VIATURA. Uma aquisição de ultima hora. A ordem de 4 em cada banco e o amplo espaço traseiro para bicicletas, sem necessidade de retirar as rodas, permitiu suprimir eventuais complicações de ultima hora. Depois um condutor com conhecimentos no meio ciclístico – e de realizador, diga-se de passagem – tornou a coisa mais fácil, deixando exclusivamente aos outros a tarefa de concentração individual em prol do grupo.
WATTÍMETRO. Ninguém dispõe deste aparelho que mede a potência ou intensidade da força desenvolvida pela corrente esticada. Também não empregámos muita força, mas a roda grande esteve sempre presente e o adormecimento dos pés na parte final só pode significar posturas incorrectas, que não era o caso, mas sim falta de horas em cima da transportadora e com andamentos de corrente bem esticada à volta do 52X15.
XEQUE-MATE. Dói mas não há nada a fazer é a renúncia por parte de quem não pode continuar a participar devido a circunstâncias diversas. Podemos chamar-lhe queda, cãibras, indisposição, esgotamento, pajara ou o “nosso” desfalecimento, por insuficiência de comida ou de bebidas isótonicas. Só com água e tabletes ninguém se safa de uma desidratação. A ciência descobriu recentemente que a solução, para alguns, é comer e beber depois de 15 minutos de descanso mínimo para os que queiram prosseguir. Para a maioria a lógica é… carrinha.
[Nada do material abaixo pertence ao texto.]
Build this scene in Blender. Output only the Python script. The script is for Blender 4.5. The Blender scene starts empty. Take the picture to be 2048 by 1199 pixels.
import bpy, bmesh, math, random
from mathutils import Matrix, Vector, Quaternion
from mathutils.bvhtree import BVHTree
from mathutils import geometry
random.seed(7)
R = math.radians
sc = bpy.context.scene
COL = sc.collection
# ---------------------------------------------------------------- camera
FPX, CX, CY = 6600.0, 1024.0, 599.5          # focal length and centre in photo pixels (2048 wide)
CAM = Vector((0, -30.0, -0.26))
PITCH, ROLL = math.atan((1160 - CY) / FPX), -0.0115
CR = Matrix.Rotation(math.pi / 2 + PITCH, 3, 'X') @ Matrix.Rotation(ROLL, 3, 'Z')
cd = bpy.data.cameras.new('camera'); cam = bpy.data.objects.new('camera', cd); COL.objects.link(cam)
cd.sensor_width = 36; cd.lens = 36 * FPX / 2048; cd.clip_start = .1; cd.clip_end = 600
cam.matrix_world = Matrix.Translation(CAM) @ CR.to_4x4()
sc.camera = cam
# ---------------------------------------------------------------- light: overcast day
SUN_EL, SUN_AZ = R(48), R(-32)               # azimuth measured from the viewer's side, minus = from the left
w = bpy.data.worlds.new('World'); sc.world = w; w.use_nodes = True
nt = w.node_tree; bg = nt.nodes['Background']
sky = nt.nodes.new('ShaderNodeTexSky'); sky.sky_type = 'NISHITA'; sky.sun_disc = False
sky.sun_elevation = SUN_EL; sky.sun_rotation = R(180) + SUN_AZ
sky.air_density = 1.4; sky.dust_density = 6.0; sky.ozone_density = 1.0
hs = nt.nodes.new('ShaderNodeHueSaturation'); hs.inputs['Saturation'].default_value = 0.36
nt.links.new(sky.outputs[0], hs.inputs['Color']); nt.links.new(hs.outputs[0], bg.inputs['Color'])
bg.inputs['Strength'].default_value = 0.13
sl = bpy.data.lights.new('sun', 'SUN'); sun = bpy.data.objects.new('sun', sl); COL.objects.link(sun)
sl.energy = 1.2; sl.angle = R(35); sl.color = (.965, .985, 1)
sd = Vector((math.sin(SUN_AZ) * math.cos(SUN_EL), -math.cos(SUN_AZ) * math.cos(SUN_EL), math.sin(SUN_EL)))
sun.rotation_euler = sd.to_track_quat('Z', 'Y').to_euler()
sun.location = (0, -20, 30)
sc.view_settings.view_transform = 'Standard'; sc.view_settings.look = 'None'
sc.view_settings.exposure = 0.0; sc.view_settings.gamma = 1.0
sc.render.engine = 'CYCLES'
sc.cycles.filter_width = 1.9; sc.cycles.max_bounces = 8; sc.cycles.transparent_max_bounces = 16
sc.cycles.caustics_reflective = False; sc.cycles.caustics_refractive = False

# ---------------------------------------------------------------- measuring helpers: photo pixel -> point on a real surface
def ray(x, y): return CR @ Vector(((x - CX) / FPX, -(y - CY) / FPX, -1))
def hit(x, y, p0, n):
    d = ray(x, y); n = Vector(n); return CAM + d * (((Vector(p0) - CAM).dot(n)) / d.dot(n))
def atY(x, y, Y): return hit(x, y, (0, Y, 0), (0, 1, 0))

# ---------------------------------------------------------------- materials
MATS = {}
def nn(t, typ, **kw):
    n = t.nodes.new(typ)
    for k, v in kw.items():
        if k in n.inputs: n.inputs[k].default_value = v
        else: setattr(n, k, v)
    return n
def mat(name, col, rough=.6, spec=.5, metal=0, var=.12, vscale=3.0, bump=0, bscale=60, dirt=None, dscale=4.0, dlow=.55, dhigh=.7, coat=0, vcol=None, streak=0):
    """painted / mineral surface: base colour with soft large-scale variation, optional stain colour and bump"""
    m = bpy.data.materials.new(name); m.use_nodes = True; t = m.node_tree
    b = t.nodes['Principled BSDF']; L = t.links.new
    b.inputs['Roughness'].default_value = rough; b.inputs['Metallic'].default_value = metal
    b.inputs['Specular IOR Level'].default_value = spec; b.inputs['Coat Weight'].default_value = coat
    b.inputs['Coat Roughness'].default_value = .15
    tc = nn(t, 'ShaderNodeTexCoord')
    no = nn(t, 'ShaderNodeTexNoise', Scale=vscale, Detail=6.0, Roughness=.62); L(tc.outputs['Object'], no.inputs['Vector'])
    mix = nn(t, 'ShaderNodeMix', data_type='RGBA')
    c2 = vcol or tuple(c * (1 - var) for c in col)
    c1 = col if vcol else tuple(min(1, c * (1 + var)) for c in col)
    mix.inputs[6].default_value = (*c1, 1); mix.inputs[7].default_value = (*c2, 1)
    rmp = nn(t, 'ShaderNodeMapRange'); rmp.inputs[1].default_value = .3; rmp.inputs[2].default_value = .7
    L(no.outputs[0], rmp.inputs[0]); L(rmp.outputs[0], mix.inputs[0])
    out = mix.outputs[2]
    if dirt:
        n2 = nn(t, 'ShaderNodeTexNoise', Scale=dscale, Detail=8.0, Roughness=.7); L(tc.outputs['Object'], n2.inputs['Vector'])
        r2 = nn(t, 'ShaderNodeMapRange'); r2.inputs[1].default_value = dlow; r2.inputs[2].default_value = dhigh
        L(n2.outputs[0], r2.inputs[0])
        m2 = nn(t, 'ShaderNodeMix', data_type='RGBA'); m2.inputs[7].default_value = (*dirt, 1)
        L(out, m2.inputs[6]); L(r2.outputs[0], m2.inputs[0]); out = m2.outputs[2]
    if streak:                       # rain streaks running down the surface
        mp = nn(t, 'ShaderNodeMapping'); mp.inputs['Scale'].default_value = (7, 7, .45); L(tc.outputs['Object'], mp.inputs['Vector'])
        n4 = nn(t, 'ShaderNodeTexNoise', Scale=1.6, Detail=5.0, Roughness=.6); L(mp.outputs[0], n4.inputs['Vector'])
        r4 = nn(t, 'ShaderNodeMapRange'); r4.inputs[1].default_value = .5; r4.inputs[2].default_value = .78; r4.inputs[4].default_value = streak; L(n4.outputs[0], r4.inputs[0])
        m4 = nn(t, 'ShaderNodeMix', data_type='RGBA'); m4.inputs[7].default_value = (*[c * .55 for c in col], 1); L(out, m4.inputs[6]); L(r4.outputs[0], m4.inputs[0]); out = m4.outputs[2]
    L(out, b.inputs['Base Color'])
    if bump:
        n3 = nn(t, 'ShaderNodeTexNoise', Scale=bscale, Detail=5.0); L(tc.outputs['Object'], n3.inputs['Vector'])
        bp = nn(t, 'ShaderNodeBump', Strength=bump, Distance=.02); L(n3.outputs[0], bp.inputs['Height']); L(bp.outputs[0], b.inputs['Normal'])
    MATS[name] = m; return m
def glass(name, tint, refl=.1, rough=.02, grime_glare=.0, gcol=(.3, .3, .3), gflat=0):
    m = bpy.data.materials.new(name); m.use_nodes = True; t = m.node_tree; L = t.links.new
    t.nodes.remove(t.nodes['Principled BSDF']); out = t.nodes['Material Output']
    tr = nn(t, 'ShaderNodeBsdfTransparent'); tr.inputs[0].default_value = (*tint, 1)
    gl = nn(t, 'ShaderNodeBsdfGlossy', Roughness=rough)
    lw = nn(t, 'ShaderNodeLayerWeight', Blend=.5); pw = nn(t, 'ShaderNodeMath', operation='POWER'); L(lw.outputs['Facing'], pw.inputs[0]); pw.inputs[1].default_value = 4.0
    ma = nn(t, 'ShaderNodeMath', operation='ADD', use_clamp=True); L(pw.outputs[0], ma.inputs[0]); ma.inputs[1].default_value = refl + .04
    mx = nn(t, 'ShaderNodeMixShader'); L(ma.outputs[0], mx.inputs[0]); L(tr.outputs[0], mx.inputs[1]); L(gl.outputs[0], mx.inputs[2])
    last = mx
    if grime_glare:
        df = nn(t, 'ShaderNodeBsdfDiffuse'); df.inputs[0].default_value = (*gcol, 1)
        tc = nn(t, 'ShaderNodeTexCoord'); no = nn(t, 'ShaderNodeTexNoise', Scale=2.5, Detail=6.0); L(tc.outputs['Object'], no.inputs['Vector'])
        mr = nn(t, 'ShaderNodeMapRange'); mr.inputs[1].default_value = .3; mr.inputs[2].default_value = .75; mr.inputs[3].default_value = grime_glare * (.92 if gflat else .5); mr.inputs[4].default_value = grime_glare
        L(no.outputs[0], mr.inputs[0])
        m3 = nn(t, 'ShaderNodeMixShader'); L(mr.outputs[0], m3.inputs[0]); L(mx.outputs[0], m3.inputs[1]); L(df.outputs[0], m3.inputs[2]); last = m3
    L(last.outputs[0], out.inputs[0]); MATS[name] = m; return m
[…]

YES. Sobretudo para o Filipe na sua quarta vez que andou. Contado ninguém acredita, mas cá vai. Na primeira vez “apanhou” 85 deles, e um rabo de macaco (Pelado). Na segunda, 105 e na terceira 135. Agora só para baixo, quer dizer, Aldeia da Luz – 140 – ou Alqueva, bastante mais.
ZIG ZAG. Felizmente só havia um praticante desta modalidade. Os outros foram gramando com o que lhe aparecia pela frente, fosse buraco, lomba, paus ou restos de pneus. O treino infringido entre o Ciborro e Lavre deu frutos de forma a não ocasionar alguma queda, habituando o corpo aos solavancos e imprevistos. Cada um viu-se assim forçado a comer o que lhe punham à frente… da roda.